## TASK DETAILS
Starting with the first line of the data that follows, transcribe every line verbatim until the line containing "except Exception: pass" has been transcribed.

========================================

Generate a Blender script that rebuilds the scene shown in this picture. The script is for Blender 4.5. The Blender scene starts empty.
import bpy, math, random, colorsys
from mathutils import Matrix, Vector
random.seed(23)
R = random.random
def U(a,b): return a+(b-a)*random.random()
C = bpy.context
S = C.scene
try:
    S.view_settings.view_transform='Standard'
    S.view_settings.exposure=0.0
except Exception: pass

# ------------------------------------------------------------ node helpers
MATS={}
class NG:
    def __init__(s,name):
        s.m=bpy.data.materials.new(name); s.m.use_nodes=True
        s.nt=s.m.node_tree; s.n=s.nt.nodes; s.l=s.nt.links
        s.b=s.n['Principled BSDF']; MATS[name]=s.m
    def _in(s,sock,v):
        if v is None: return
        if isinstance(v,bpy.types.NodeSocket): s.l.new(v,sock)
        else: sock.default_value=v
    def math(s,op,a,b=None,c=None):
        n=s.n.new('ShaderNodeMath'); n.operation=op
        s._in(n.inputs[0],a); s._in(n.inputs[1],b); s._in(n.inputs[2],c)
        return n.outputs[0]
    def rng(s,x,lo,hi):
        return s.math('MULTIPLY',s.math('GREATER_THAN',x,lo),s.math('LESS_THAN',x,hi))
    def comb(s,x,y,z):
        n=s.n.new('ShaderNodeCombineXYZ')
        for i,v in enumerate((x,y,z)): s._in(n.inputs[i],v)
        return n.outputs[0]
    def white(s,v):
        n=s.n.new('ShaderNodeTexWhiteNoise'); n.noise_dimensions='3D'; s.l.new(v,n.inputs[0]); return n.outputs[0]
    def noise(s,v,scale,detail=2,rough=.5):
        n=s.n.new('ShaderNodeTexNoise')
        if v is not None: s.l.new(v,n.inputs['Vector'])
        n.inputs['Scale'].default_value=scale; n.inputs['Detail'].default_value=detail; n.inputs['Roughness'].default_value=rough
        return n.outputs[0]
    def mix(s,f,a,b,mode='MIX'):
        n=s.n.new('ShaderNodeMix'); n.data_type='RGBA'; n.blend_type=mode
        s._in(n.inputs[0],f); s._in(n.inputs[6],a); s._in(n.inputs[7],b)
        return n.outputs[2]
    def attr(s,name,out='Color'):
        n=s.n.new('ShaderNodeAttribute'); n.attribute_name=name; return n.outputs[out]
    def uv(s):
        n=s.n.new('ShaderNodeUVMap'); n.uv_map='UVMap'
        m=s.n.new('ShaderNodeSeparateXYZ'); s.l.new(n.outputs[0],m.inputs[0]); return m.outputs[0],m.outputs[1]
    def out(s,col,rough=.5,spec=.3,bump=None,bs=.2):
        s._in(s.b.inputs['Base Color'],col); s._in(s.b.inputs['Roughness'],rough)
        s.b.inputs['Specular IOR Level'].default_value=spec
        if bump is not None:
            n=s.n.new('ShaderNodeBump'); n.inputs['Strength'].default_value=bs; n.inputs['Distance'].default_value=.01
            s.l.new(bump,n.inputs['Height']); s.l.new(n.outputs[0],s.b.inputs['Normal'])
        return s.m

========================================

## THE ANSWER
Generate a Blender script that rebuilds the scene shown in this picture. The script is for Blender 4.5. The Blender scene starts empty.
import bpy, math, random, colorsys
from mathutils import Matrix, Vector
random.seed(23)
R = random.random
def U(a,b): return a+(b-a)*random.random()
C = bpy.context
S = C.scene
try:
    S.view_settings.view_transform='Standard'
    S.view_settings.exposure=0.0
except Exception: pass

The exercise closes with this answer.